Y Auster se maravilla de que este joven portentoso, con no excesivas lecturas a cuestas, sin apenas formación académica, con una terrible ortografía, pudiera tener tantas intuiciones y talento que se le desbordaba en cuanto tomaba la pluma.
Casi podríamos decir que este libro es una más de las obras de ficción de Paul Auster, una creación literaria basada remotamente en hechos reales, pero erraríamos. Auster pretende ser fiel a Crane, no quiere inventar pero sí nos ofrece un perfil desde la perspectiva de otro escritor, alguien capacitado, por tanto, para poder entender las dificultades del proceso creativo, los bloqueos y las torpezas, los momentos en que uno se deja llevar y afloja la tensión artística, los intentos fallidos de renovarse o de innovar y crear algo nuevo, de afrontar desafíos y la técnica para hacerlo.

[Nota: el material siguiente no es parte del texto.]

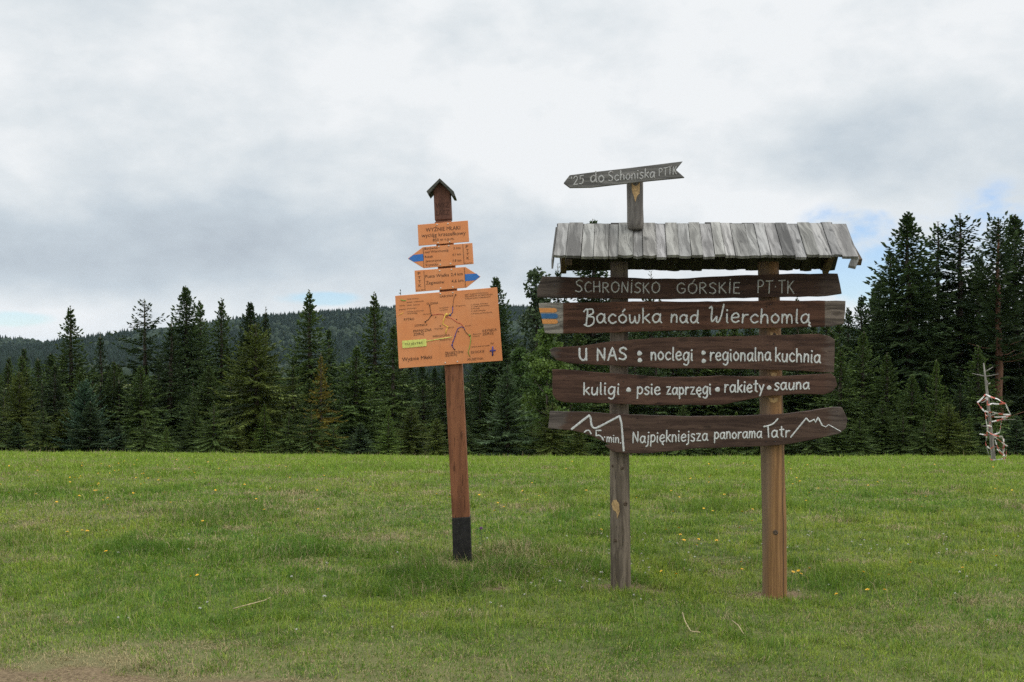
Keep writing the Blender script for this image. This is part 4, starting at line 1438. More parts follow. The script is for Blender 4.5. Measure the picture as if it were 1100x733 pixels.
def roof_side(name, front, mat, seed):
    rng = random.Random(seed)
    mb = MB(ORG)
    L = math.hypot(RZ - EZ, ED)
    x = rx0
    sgn = -1 if front else 1
    i = 0
    while x < rx1 - 0.015:
        w = min(rng.uniform(0.062, 0.105), rx1 - x)
        if rx1 - x - w < 0.05:
            w = rx1 - x
        ln = L * ((1 if front else 1.06) + rng.uniform(-.012, .022))
        up = rng.uniform(0.0, 0.018)
        t = 0.020
        lift = 0.006 * (i % 2) + rng.uniform(0, .007)
        tilt = rng.uniform(-.008, .008)
        g = rng.uniform(0.66, 1.1)
        if rng.random() < 0.16:
            g *= 0.5
        mb.cur = (g, g * rng.uniform(.97, 1.0), g * rng.uniform(.93, 1.0))
        n = Vector((0, sgn * math.sin(slope), math.cos(slope)))
        dn = Vector((sgn * 0.046 / ED * math.cos(slope), sgn * math.cos(slope), -math.sin(slope)))
        X = Vector((1, 0, 0))
        o = Vector((x, DP, RZ)) - dn * up + n * lift
        nw = 5
        vs = []
        nseg = 6
        cup = rng.uniform(-.004, .008)
        prof = [rng.uniform(-.003, .003) for _ in range(nw + 1)]
        for s in range(nseg + 1):
            for k in range(nw + 1):
                f = k / nw
                e = (ln + (prof[k] if s == nseg else 0)) * s / nseg
                bend = cup * (2 * f - 1) ** 2 * s / nseg
                xx = (0.0018 if front else -0.004) + (w - (0.0036 if front else -0.008)) * f + tilt * e * 0.4
                vs.append(o + X * xx + dn * e + n * (t + bend))
                vs.append(o + X * xx + dn * e + n * bend)
        fs = []
        W = (nw + 1) * 2
        for s in range(nseg):
            for k in range(nw):
                a = s * W + k * 2
                fs.append([a, a + 2, a + W + 2, a + W])
                fs.append([a + 1, a + W + 1, a + W + 3, a + 3])
            a = s * W
            fs.append([a, a + W, a + W + 1, a + 1])
            a = s * W + nw * 2
            fs.append([a, a + 1, a + W + 1, a + W])
        for k in range(nw):
            a = k * 2
            fs.append([a, a + 1, a + 3, a + 2])
            a = nseg * W + k * 2
            fs.append([a, a + 2, a + 3, a + 1])
        mb.add(vs, fs, 0)
        # a nail head or two
        x += w
        i += 1
    mb.cur = (1, 1, 1)
    if front:
        # warped last board curling down past the right eave and the thin edge board at the left end
        n = Vector((0, -math.sin(slope), math.cos(slope)))
        dn = Vector((0, -math.cos(slope), -math.sin(slope)))
        p0 = Vector((rx1 - 0.068, DP, RZ)) + dn * 0.40 + n * 0.004
        for (ox, le, w) in ((0.004, 0.235, 0.05),):
            pts = [p0 + Vector((ox, 0, 0)), p0 + Vector((ox + .005, 0, -.008)) + dn * .07, p0 + Vector((ox - .02, .02, -.05)) + dn * .10]
            for a, b in zip(pts, pts[1:]):
                vs = []
                for p in (a, b):
                    for off in ((-.03, 0), (.022, -.012), (.022, .008), (-.03, .02)):
                        vs.append(p + Vector((off[0], 0, 0)) + n * off[1])
                mb.add(vs, [[0, 1, 5, 4], [1, 2, 6, 5], [2, 3, 7, 6], [3, 0, 4, 7], [0, 3, 2, 1], [4, 5, 6, 7]], 0)
        mb.cur = (0.55, 0.53, 0.5)
        p0 = Vector((rx0 - 0.008, DP, RZ - 0.02))
        e0 = p0 + dn * 0.48 + Vector((-0.046, 0, 0))
        vs = []
        for p, hh in ((p0, 0.02), (e0, 0.045)):
            for dx_, dz_ in ((-.006, .02), (.006, .02), (.006, -hh), (-.006, -hh)):
                vs.append(p + Vector((dx_, 0, dz_)))
        mb.add(vs, [[0, 1, 2, 3], [4, 7, 6, 5], [0, 4, 5, 1], [1, 5, 6, 2], [2, 6, 7, 3], [3, 7, 4, 0]], 0)
        mb.cur = (1, 1, 1)
    return mb.build(name, mat, roof)


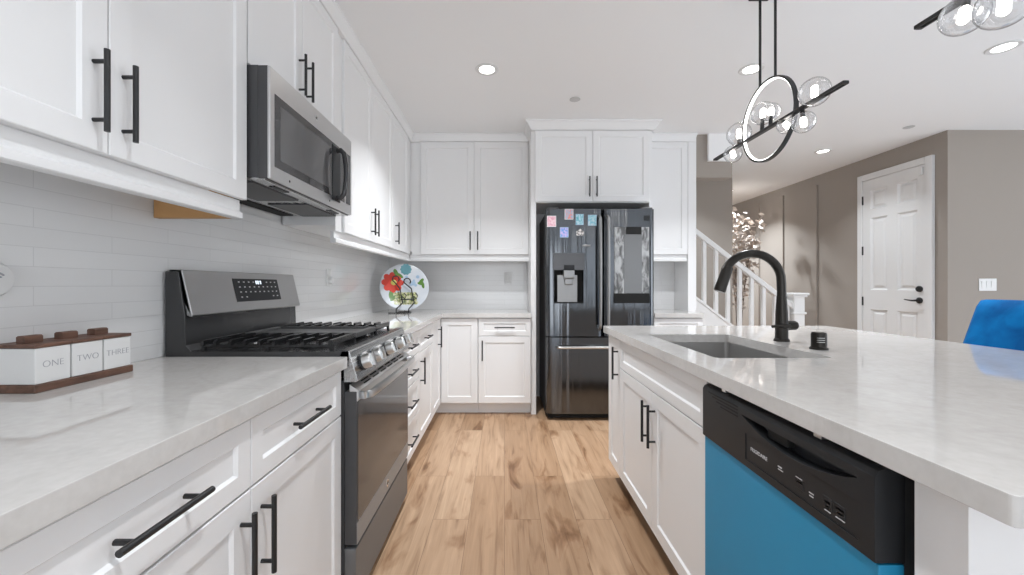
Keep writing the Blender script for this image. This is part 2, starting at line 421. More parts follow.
# rear wall with two window openings, side wall open behind the added fill panel
mb = MB()
for x0, x1 in ((-1.3, -1.1), (.9, 1.8), (4.4, 7.1)): mb.box(x0, x1, -3.62, -3.5, 0, CEIL)
for x0, x1 in ((-1.1, .9), (1.8, 4.4)): mb.box(x0, x1, -3.62, -3.5, 0, .35); mb.box(x0, x1, -3.62, -3.5, 2.35, CEIL)
struct('wall_rear', mb, 'rearwall', smooth=0)
mb = MB(); mb.box(7.0, 7.1, -3.5, -1.0, 0, CEIL); mb.box(7.0, 7.1, 2.2, 3.78, 0, CEIL); mb.box(7.0, 7.1, -1.0, 2.2, 0, .3); mb.box(7.0, 7.1, -1.0, 2.2, 2.4, CEIL)
struct('wall_side', mb, 'rearwall', smooth=0)
# backsplash tile
struct('wall_tile_left', MB().box(WL, WL + .008, -.4, 4.18, .914, 1.50), 'tile_x', smooth=0)
struct('wall_tile_back', MB().box(WL + .008, .25, WB - .008, WB, .914, 1.50), 'tile_y', smooth=0)
struct('wall_tile_right', MB().box(1.31, 1.775, WB - .008, WB, .914, 1.50), 'tile_y', smooth=0)
# battens of the hall wall
for k, y in enumerate((5.385, 6.03, 6.6)):
    struct('trim_%d' % (k + 2), MB().box(XR - .022, XR, y - .05, y + .05, 0, 2.50, .003), 'taupe', smooth=0)
# baseboards
struct('baseboard_hall', MB().box(XR - .014, XR, 4.75, 8.0, 0, .11, .003), 'trim', smooth=0)
struct('baseboard_right', MB().box(XR, 7.0, 3.761, 3.775, 0, .11, .003), 'trim', smooth=0)
# white end panel that closes the kitchen run
struct('trim_5', MB().box(1.778, 1.858, 3.875, 4.30, 0, CEIL - .001, .002), 'white', smooth=0)

# six-panel entry door of the hall
y0, y1, zt = 3.955, 4.645, 2.36
F = ISL(XR)
dr = obj('door_1', MB().box(XR - .005, XR, y0, y1, .005, zt), 'trim', smooth=0); dr['kind'] = 'structure'
# door face as a grid of stiles and rails around raised panels
mb = MB()
cols = ((4.027, 4.234), (4.346, 4.545)); rows = ((.22, .89), (1.11, 1.925), (2.02, 2.24))
for (a, b_) in ((y0, 4.027), (4.234, 4.346), (4.545, y1)): mb.box(XR - .024, XR - .005, a, b_, .005, zt)
for (a, b_) in ((.005, .22), (.89, 1.11), (1.925, 2.02), (2.24, zt)):
    for c in cols: mb.box(XR - .024, XR - .005, c[0], c[1], a, b_)
obj('stiles', mb, 'trim', dr, smooth=0)
mb = MB()
for c in cols:
    for r_ in rows:
        b = bmesh.new(); rings = []
        for ins, w in ((0, .024), (.014, .0065), (.028, .0065), (.05, .019)):
            rings.append([b.verts.new(F(u, v, w)) for u, v in ((c[0] + ins, r_[0] + ins), (c[1] - ins, r_[0] + ins), (c[1] - ins, r_[1] - ins), (c[0] + ins, r_[1] - ins))])
        for A, B in zip(rings, rings[1:]):
            for k in range(4): b.faces.new((A[k], A[(k + 1) % 4], B[(k + 1) % 4], B[k]))
        b.faces.new(rings[-1]); bmesh.ops.recalc_face_normals(b, faces=b.faces[:]); mb.add(b)
obj('raised_panels', mb, 'trim', dr, smooth=0)
mb = MB()
cw = .072
mb.box(XR - .034, XR, y0 - cw, y0 - .002, 0, zt + cw, .004); mb.box(XR - .034, XR, y1 + .002, y1 + .062, 0, zt + cw, .004); mb.box(XR - .034, XR, y0 - .002, y1 + .002, zt + .004, zt + cw, .004)
obj('casing', mb, 'trim', dr, smooth=0)
hy = y0 + .050
obj('lever_handle', MB().lathe([(.031, 0), (.031, .008), (.024, .014), (.010, .016), (.010, .045), (0, .045)], (XR - .024, hy, 1.01), (-1, 0, 0), 20)
    .tube([(XR - .064, hy, 1.01), (XR - .068, hy + .035, 1.008), (XR - .068, hy + .075, 1.012), (XR - .066, hy + .115, 1.018)], [.010, .009, .007, .005], 10), 'black', dr)
obj('deadbolt', MB().lathe([(.031, 0), (.031, .010), (.026, .018), (0, .018)], (XR - .024, hy, 1.125), (-1, 0, 0), 20), 'black', dr)
for z in (.42, .98, 1.56, 2.14): obj('hinge', MB().box(XR - .031, XR - .012, y1 - .012, y1 + .006, z - .05, z + .05, .002), 'black', dr)
obj('sensor', MB().box(XR - .045, XR - .024, y0 + .015, y0 + .05, zt - .10, zt - .02, .004), 'offwhite', dr)

# crown mouldings of the cabinet runs
def crown_poly(sign=1): return [(0, 2.552), (.012, 2.552), (.020, 2.562), (.050, 2.605), (.062, 2.612), (.062, CEIL - .0005), (-.03, CEIL - .0005), (-.03, 2.552)]
XU, YU, YF = -.92, 3.89, 3.60     # carcass fronts: left uppers, back uppers, fridge cabinet
mb = MB().prism([(p[0], p[1]) for p in crown_poly()], lambda w, z: (XU + .02 + w * .5, -.4, z), lambda w, z: (XU + .02 + w * .5, YU - .02 - w * .5, z))
struct('trim_6', mb, 'white', smooth=0)
mb = MB().prism(crown_poly(), lambda w, z: (XU + .02 + w * .5, YU - .02 - w * .5, z), lambda w, z: (.255, YU - .02 - w * .5, z))
struct('trim_7', mb, 'white', smooth=0)
mb = MB()
mb.prism(crown_poly(), lambda w, z: (.25 - w, YF - .02 - w, z), lambda w, z: (1.33 + w, YF - .02 - w, z))
mb.prism(crown_poly(), lambda w, z: (.25 - w, YF - .02 - w, z), lambda w, z: (.25 - w, YU, z))
mb.prism(crown_poly(), lambda w, z: (1.33 + w, YF - .02 - w, z), lambda w, z: (1.33 + w, YU, z))
struct('trim_8', mb, 'white', smooth=0)
mb = MB().prism(crown_poly(), lambda w, z: (1.33, YU - .02 - w * .5, z), lambda w, z: (1.84 + w * .2, YU - .02 - w * .5, z))
struct('trim_9', mb, 'white', smooth=0)

# ------------------------------------------------------------------ base cabinets, left and back
XB, YB_ = -.59, 3.59
ZT = .873
def base_left(label, a, b_, layout, group='base cabinets'):
    t = thing('base_cabinet', label, 'cabinet', (-.9, (a + b_) / 2, 0), group)
    obj('body', MB().box(WL + .012, XB, a, b_, .102, ZT), 'white', t, smooth=0)
    obj('toe_kick', MB().box(WL + .012, XB - .065, a, b_, 0, .1015), 'white', t, smooth=0)
    return t
f = LEFT(XB)
t = base_left('white base cabinet nearest the left edge of the picture, front left of the range', -.40, .398, None)
door(t, f, -.40, 0, .11, .708, -.04, .60); door(t, f, 0, .398, .11, .708, .04, .60); drawer(t, f, -.40, .398, .71, .866)
t = base_left('white two-drawer two-door base cabinet beside the near side of the range, under the canisters', .40, 1.400, None)
drawer(t, f, .40, .90, .71, .866); drawer(t, f, .90, 1.398, .71, .866)
door(t, f, .40, .90, .11, .708, .865, .582); door(t, f, .90, 1.398, .11, .708, .938, .582)
t = base_left('white four-drawer base cabinet directly beyond the range', 2.168, 2.669, None)
for z0, z1 in ((.72, .866), (.555, .718), (.335, .553), (.11, .333)): drawer(t, f, 2.18, 2.669, z0, z1)
t = base_left('white base cabinet with one drawer over one door, between the drawer stack and the corner', 2.671, 3.168, None)
drawer(t, f, 2.672, 3.168, .71, .866); door(t, f, 2.672, 3.168, .11, .708, 2.715, .582)
# corner cabinet: L-shaped body, two doors meeting at the inner corner
t = thing('corner_base_cabinet', 'white L-shaped corner base cabinet with two doors meeting at the inside corner', 'cabinet', (-.9, 3.8, 0), 'base cabinets')
mb = MB(); L = [(WL + .012, 3.17), (XB, 3.17), (XB, YB_), (-.238, YB_), (-.238, WB - .012), (WL + .012, WB - .012)]
mb.prism_z(L, .102, ZT); obj('body', mb, 'white', t, smooth=0)
L2 = [(WL + .012, 3.17), (XB - .065, 3.17), (XB - .065, YB_ + .065), (-.238, YB_ + .065), (-.238, WB - .012), (WL + .012, WB - .012)]
obj('toe_kick', MB().prism_z(L2, 0, .1015), 'white', t, smooth=0)
door(t, f, 3.17, 3.566, .11, .866, 3.43, .72)
fb = BACK(YB_)
door(t, fb, -.566, -.239, .11, .866)
t = thing('base_cabinet', 'white base cabinet with drawer and door, on the back wall left of the fridge', 'cabinet', (0, 3.9, 0), 'base cabinets')
obj('body', MB().box(-.236, .236, YB_, WB - .012, .102, ZT), 'white', t, smooth=0)
obj('toe_kick', MB().box(-.236, .236, YB_ + .065, WB - .012, 0, .1015), 'white', t, smooth=0)
drawer(t, fb, -.234, .236, .71, .866); door(t, fb, -.234, .236, .11, .708, -.197, .582)
t = thing('base_cabinet', 'white base cabinet right of the fridge, mostly hidden behind the island', 'cabinet', (1.55, 3.9, 0), 'base cabinets')
obj('body', MB().box(1.335, 1.772, YB_, WB - .012, .102, ZT), 'white', t, smooth=0)
obj('toe_kick', MB().box(1.335, 1.772, YB_ + .065, WB - .012, 0, .1015), 'white', t, smooth=0)
drawer(t, fb, 1.335, 1.772, .71, .866); door(t, fb, 1.335, 1.772, .11, .708, 1.37, .582)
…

Incluso, y esta percepción puede ser simple consecuencia de haber comenzado a leer este libro apenas unas semanas después de conocerse la muerte de su autor, Auster reflexiona sobre cómo su propia obra podría ser analizada y cómo da fe de su existencia, de sus logros, éxitos y fracasos y mientras la escribía, mentalmente repasaba su propia vida, su obra y la juzgaba con la misma intención y detalle con la que se aplicaba a la de Crane.
Sea como fuere, lo cierto es que la lectura de La llama inmortal de Stephen Crane es un extraño y placentero viaje a la obra de dos grandes escritores americanos. Uno que vivió hace más de cien años y otro que apenas nos dejó este año. Y ambos tuvieron notable éxito en vida, más fuera de su país que en el mismo, que supieron dar aliento a un tiempo y a unas vidas en las que muchos pudieron verse reflejados.